Round to nearest, ties to even (or round half to even)

regarding the errors that are introduced when multiplying and dividing by 10, probably the only real solution would be to wait that the bug report you opened gets fixed in a later version

No, these errors will not be fixed completely. You can’t avoid floating-point operations introducing errors. Sometimes they may be made a bit smaller, but not removed completely.

These errors are what the spammer @newbie-02 is obsessed about. They spam every topic dealing with floating-point calculations, no matter if it is even related. Like here, where they didn’t start a new topic, but just started to pollute a clean discussion with unrelated stuff.

Mike Kaganski, again, thank you for you very informative comments. I’m learning a lot from them.

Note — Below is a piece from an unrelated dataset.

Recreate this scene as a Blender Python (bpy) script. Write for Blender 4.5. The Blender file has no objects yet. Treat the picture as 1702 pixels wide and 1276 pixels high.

of course, ROUND(<PRECISION>) would not use “half-to-even” :wink:

[Sarcasm]I can substitute <PRECISION> with

SIGN(<PRECISION>)*((ABS(<PRECISION>)+2^52)-2^52)

in the relevant formula[/Sarcasm], however ROUNDSIG doesn’t round the second argument to the nearest integer, but it directly rounds it down (e.g. ROUNDSIG(1.11;1.99) returns 1 instead of 1.1). If <PRECISION> is manually inserted, then I think INT is better (e.g. -1.01 decimal digits are less precise than -1 decimal digits, so it should round to -2 decimal digits), however if <PRECISION> is the result of another formula and the user expects it to be an integer, then I think ROUND would be the better option.

after a short joy that the Ross Cottrell algorithm works for some values also for rounding to 16 digits (absolute) I came across limits, e.g. the ‘4925’ which should be cut off from ‘0,1656105402301851 | 4925’ for rounding to 16 digits are revalued to ‘~,5’ when multiplying with 1E+16, which of course has a different and undesired effect than ‘~,4~’ when rounding.
So this procedure is not usable for correct roundings ‘in the border area’.
Rounding there makes sense though, besides ‘~851,0’ - ‘~851,2’, ‘~851,5’ and ‘~851,8’ are still binary representable, can occur both meaningful and as a result of fp errors, and it would be good to be able to round them away.
— continued —

— continued —
doe’s anybody know an algorithm to correctly round values (IEEE doubles) to the limit of digits they can safely represent? preferably using ‘ties to even’.